ゲフー!
会社の帰り、私はつり革につかまって雑誌を読んでいた。
社内は結構混んでいた。
そこに一つの異音。
「ゲフー!」
ゲップだ。背後のオヤジが発したものであった。
ゲップの臭いが漂ってくる。
ゲップの臭いと屁の臭いは酷似していると思うのだが、どうか。
私もしょっちゅう他人のゲップやら屁の臭いをかいでいるわけではないので、ま、イメージなのだが。
あと、シューマイの臭いとも似ていると思う。
どうだろうか。意見を待つ。
ゲップの臭いは向こうの方に流れていき、車内には再び平穏が訪れた。
しかし、それから数分後にまた、
「ぅげふぅ!」
今回はやや遠慮気味なのか、ゲップの最初の方がやや詰まり気味であった。
またしてもゲップの霧が車内を覆う。
正面の窓ガラスに映してオヤジを見てやろうと思ったが、人が多いので誰がそうなのかわからなかった。

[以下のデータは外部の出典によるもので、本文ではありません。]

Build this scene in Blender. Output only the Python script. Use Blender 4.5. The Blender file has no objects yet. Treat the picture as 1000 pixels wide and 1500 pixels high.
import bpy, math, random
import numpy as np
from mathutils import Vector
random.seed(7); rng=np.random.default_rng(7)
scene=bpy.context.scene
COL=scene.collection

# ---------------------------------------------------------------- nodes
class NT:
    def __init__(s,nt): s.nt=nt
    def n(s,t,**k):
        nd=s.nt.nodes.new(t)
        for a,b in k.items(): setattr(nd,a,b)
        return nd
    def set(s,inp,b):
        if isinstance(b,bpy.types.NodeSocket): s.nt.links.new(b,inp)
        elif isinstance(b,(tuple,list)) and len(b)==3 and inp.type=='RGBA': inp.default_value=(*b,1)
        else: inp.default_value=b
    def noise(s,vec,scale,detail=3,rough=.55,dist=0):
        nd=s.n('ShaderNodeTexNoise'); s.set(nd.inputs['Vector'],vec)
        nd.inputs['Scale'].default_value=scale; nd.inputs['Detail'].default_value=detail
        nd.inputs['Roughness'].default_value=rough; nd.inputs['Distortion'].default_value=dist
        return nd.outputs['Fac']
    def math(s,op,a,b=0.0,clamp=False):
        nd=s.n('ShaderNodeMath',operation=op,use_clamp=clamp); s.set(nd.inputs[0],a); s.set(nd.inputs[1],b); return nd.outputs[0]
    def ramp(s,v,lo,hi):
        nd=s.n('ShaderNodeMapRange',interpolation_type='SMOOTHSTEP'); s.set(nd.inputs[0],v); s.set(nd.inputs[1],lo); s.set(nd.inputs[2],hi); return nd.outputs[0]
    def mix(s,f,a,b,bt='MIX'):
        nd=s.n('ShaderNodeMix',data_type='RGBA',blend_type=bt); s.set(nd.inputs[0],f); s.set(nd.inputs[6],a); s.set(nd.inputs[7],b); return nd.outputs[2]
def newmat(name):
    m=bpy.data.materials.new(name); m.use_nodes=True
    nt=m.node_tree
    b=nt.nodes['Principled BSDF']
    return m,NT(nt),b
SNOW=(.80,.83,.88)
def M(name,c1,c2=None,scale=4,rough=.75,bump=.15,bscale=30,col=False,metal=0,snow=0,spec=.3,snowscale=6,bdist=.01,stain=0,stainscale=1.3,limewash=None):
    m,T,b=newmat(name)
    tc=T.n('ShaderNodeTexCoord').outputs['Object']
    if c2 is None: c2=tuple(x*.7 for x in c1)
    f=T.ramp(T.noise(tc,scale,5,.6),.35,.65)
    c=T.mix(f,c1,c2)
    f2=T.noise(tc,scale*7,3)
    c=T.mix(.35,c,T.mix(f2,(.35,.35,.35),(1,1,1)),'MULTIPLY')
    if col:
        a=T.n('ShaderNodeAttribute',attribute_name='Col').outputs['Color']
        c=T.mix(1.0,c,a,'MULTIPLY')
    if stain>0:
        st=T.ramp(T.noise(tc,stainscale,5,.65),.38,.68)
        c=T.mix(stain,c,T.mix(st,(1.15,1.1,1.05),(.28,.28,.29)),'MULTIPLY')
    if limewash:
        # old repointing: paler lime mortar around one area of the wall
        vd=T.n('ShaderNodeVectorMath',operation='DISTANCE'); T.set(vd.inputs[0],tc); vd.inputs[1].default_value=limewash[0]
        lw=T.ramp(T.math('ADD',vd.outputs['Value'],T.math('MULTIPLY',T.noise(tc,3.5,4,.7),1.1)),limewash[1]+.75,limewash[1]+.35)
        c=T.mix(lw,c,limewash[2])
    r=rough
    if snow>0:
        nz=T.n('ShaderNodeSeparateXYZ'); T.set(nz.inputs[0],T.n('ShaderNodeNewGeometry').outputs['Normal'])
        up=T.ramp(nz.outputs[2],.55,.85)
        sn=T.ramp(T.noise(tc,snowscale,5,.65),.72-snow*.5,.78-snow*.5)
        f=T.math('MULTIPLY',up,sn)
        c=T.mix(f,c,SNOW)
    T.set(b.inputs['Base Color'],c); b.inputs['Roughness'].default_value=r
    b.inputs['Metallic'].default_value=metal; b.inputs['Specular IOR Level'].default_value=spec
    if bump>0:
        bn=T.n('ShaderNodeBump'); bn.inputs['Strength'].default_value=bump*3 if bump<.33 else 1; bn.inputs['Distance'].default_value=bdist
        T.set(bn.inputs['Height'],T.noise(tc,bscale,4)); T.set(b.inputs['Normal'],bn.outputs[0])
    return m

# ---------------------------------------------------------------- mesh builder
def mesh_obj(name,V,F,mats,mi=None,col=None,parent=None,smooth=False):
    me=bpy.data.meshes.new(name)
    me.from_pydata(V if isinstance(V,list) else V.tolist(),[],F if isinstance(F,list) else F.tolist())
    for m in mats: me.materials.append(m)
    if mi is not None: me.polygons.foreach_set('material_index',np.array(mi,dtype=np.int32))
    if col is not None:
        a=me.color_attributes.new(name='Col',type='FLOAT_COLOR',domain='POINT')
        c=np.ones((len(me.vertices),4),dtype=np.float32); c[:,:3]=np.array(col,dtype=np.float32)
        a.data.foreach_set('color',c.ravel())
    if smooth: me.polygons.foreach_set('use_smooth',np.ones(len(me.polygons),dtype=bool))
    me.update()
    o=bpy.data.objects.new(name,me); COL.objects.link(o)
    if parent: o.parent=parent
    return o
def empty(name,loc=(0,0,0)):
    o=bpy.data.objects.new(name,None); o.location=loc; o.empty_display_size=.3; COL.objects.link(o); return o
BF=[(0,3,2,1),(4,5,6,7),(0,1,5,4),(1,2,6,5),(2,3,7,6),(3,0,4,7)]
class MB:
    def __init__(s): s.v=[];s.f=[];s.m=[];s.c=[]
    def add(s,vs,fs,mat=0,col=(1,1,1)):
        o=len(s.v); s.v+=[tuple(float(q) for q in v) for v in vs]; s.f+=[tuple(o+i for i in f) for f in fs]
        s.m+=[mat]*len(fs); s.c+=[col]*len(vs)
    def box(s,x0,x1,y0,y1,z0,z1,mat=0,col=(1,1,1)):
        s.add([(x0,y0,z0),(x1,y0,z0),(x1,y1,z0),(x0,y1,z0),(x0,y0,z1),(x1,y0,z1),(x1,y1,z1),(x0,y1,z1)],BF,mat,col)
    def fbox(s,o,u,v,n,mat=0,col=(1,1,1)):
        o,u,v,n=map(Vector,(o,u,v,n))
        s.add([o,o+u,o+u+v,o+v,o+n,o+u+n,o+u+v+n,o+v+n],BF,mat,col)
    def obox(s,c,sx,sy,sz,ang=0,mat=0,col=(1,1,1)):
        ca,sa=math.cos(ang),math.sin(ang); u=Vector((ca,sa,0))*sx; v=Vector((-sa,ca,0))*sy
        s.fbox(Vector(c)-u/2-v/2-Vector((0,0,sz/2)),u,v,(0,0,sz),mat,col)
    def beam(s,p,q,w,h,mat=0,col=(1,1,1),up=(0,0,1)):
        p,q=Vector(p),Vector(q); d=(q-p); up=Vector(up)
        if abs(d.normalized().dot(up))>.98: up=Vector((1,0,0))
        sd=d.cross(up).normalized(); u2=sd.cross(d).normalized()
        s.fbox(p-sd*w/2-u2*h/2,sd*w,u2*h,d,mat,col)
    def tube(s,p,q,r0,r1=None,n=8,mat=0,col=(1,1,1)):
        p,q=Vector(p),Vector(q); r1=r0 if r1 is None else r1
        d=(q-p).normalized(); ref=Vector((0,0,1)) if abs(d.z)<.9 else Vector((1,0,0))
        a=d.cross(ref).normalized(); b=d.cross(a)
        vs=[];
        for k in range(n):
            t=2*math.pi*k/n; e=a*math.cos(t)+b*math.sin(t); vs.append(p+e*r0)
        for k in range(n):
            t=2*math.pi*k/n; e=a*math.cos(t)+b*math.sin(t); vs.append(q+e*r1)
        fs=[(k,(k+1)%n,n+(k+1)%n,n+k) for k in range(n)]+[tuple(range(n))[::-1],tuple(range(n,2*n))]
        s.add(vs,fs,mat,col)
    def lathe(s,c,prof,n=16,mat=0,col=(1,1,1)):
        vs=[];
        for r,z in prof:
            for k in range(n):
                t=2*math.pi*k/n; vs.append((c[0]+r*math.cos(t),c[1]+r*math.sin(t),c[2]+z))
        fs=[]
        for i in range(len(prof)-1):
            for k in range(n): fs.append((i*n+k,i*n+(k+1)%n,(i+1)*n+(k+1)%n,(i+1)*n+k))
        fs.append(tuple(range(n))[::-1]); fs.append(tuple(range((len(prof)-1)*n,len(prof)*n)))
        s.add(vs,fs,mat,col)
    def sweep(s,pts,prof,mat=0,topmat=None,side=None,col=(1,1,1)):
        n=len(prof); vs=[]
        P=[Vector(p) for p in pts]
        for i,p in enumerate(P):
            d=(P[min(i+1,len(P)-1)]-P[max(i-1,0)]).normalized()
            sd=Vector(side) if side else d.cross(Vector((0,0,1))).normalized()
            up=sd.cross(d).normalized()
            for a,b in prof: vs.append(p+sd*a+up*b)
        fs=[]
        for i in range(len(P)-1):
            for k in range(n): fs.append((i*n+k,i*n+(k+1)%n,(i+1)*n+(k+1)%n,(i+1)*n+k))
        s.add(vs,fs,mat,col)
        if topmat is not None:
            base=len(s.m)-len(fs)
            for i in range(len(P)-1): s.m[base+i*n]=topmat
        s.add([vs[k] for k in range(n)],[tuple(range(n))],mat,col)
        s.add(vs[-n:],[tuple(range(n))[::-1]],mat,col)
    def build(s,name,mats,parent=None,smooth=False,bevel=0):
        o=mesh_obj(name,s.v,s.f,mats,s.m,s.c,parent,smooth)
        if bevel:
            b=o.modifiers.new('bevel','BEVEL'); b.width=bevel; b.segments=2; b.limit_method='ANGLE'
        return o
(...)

しかし、私の斜め後ろに立っている目の細い女性は「うへえ、くせえ!」という顔をしていた。
さらに「ぐぇ〜…ふ! う〜」
今度のは長かった。しかも声つき。
ゲップの濃度増加! 追加ダメージ!
私は目の前の窓を全開にしたい衝動に駆られたが、開けると寒いのでやめておいた。
目の細い女性は、さすがに至近距離でダメージも大きかったらしく、奥の方に移動していった。
だが、そんなゲップでも、会社の女性の強烈な香水よりはマシな気がする。
香水もいいが、ほどほどにして欲しいものだ。